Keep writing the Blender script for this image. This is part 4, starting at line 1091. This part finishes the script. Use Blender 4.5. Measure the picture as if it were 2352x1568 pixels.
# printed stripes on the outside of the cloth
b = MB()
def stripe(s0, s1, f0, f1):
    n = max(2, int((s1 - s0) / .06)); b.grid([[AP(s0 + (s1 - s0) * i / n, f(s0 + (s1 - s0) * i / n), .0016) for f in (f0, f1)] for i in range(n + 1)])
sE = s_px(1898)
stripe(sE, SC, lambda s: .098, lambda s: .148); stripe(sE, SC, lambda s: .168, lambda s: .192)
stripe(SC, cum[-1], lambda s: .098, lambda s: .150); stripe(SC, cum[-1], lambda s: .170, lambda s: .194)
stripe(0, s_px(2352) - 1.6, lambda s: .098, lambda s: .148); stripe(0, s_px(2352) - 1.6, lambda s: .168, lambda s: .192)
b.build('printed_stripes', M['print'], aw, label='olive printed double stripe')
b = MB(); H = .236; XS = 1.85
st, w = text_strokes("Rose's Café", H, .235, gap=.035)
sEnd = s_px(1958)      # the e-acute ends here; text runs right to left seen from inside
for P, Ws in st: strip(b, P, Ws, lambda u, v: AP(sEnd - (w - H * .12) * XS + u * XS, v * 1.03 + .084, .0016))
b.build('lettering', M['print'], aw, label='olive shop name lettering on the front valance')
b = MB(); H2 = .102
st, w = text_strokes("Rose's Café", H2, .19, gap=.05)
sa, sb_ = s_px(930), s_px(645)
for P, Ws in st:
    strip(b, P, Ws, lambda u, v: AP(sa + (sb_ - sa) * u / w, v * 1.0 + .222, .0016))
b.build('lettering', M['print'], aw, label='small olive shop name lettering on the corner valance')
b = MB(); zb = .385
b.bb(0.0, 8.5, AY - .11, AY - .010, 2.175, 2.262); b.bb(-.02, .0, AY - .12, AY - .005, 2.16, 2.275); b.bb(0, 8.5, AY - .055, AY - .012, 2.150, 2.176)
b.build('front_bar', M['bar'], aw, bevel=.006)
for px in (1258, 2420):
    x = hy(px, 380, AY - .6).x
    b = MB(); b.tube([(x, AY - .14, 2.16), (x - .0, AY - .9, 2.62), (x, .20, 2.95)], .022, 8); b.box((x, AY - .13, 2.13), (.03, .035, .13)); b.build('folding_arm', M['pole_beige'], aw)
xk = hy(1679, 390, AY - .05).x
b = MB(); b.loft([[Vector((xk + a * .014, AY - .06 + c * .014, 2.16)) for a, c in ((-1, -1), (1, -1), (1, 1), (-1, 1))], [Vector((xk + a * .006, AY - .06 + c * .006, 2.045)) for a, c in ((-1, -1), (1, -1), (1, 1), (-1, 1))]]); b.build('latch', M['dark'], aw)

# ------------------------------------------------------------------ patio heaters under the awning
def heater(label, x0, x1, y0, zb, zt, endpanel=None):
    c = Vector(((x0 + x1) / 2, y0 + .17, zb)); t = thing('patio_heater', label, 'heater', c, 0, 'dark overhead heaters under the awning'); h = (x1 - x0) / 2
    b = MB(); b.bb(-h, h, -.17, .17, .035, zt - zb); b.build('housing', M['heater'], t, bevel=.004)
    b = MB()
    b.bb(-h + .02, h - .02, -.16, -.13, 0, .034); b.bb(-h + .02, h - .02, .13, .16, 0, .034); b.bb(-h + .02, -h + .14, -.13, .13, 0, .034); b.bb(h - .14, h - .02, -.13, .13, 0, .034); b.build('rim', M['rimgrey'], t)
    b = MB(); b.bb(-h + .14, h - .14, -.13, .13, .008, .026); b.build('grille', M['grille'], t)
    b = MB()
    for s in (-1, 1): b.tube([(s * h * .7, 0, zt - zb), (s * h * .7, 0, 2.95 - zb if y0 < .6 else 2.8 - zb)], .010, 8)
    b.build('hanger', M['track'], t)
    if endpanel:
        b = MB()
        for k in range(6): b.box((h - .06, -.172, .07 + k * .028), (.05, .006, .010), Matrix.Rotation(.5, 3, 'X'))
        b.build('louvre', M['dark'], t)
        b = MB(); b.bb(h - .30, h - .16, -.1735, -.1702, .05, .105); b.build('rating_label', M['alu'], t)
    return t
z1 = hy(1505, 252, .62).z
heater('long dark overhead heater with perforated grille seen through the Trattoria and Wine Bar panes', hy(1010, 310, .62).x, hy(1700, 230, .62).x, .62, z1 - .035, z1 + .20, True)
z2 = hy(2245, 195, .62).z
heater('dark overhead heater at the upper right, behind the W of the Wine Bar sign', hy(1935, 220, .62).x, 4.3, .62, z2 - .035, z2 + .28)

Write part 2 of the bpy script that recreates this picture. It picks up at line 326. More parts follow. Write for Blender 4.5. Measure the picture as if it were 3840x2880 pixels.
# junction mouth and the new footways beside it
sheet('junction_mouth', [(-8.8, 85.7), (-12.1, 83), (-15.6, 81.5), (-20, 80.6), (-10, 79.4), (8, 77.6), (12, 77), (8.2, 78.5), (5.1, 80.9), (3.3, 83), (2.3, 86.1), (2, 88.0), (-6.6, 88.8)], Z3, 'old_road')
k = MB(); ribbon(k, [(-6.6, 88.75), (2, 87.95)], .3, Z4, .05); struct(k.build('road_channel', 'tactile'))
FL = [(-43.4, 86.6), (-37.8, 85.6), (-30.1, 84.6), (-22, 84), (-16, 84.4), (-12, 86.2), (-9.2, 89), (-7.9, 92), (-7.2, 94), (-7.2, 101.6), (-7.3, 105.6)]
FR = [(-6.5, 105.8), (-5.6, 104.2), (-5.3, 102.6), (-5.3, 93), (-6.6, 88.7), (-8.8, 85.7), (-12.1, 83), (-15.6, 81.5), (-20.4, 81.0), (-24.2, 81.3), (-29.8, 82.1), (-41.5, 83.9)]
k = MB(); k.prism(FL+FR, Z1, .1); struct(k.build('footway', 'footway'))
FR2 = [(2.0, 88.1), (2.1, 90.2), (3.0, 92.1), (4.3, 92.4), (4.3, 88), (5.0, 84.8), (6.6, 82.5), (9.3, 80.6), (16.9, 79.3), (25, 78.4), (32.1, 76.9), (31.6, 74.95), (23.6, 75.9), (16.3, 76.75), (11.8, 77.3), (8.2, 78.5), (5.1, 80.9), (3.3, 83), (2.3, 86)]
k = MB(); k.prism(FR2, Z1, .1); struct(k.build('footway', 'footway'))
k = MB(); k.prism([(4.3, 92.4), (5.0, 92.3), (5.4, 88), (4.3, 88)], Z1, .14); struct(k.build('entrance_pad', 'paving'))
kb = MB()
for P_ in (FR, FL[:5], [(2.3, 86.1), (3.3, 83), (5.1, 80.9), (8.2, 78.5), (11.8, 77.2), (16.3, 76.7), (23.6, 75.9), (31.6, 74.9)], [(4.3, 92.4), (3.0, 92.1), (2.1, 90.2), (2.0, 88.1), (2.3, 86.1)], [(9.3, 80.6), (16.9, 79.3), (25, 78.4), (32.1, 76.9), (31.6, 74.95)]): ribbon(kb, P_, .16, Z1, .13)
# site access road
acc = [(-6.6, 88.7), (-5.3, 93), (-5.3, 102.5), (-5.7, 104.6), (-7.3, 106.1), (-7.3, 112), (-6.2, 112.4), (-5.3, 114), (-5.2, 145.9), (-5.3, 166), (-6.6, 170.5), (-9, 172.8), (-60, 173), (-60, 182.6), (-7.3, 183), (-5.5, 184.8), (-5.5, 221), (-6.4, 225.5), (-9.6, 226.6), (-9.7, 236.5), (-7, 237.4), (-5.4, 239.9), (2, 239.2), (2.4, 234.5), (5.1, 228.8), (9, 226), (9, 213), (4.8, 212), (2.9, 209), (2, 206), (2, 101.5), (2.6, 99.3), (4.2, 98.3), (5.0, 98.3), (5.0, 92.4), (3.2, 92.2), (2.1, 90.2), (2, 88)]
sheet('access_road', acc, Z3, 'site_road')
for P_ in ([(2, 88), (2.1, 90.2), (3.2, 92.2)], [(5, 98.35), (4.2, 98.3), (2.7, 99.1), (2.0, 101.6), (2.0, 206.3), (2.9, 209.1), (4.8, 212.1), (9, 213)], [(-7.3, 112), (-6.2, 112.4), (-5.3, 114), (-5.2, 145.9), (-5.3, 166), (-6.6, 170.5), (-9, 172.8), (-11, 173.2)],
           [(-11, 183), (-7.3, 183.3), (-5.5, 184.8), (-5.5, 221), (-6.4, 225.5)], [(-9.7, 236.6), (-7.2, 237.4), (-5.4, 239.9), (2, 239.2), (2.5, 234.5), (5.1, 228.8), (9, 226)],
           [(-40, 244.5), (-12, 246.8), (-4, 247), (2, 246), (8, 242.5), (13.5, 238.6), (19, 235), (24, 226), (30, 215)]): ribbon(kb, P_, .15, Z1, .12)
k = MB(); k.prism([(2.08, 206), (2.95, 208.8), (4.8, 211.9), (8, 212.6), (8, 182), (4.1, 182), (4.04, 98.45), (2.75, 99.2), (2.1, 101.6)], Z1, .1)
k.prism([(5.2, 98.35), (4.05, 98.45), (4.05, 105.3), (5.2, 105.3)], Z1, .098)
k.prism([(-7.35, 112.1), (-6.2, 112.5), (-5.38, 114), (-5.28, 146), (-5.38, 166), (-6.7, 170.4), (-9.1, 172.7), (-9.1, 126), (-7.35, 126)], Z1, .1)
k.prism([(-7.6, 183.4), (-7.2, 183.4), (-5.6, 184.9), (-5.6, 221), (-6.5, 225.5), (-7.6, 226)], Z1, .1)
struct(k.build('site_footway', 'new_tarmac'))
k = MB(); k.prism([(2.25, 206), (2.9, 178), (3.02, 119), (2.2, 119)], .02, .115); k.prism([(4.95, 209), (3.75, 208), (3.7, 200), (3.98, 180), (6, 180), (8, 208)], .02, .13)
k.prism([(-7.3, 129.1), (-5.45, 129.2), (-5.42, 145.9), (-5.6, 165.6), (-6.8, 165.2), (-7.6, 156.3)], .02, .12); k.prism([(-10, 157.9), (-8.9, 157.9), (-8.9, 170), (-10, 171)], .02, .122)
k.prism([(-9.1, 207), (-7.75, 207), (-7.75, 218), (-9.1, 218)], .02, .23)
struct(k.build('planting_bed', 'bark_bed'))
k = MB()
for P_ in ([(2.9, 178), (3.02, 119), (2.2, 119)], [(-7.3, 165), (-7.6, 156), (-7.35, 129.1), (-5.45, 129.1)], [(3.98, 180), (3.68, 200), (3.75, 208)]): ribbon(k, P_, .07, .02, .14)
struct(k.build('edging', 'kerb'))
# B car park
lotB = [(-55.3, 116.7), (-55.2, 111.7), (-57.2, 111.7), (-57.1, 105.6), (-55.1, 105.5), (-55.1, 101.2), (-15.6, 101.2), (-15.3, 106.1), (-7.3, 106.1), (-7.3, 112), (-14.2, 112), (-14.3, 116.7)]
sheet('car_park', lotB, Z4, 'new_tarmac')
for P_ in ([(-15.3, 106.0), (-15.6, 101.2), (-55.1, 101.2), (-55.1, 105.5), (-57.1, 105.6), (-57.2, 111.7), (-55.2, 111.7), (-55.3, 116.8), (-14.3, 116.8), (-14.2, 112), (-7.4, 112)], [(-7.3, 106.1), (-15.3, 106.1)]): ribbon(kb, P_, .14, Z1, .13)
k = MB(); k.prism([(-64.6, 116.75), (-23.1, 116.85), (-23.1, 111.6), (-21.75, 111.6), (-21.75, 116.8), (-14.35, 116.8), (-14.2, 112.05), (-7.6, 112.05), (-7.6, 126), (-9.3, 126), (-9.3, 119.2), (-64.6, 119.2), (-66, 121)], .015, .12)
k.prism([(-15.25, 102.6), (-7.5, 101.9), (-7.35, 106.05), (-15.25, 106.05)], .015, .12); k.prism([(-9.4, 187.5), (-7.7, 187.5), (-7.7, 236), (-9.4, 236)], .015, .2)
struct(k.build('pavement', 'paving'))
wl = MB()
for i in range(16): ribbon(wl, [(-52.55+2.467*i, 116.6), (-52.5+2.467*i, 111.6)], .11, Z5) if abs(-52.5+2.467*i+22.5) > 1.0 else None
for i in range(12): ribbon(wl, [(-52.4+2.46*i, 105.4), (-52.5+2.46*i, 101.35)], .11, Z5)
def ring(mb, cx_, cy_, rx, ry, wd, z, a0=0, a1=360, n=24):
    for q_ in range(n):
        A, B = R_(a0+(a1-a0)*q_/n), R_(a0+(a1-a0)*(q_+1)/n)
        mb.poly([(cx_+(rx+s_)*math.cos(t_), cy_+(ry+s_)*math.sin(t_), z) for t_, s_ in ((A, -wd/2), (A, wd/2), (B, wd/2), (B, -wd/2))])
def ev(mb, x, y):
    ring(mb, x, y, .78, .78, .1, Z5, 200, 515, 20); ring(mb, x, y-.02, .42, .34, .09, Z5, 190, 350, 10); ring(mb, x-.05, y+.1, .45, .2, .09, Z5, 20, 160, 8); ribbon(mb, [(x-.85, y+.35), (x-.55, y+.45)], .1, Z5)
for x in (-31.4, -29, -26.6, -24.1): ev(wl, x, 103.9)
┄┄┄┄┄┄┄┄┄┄
Copy all lines of the material above where the string "part" occurs.

Keep writing the Blender script for this image. This is part 4, starting at line 1091. This part finishes the script. Use Blender 4.5. Measure the picture as if it were 2352x1568 pixels.
Write part 2 of the bpy script that recreates this picture. It picks up at line 326. More parts follow. Write for Blender 4.5. Measure the picture as if it were 3840x2880 pixels.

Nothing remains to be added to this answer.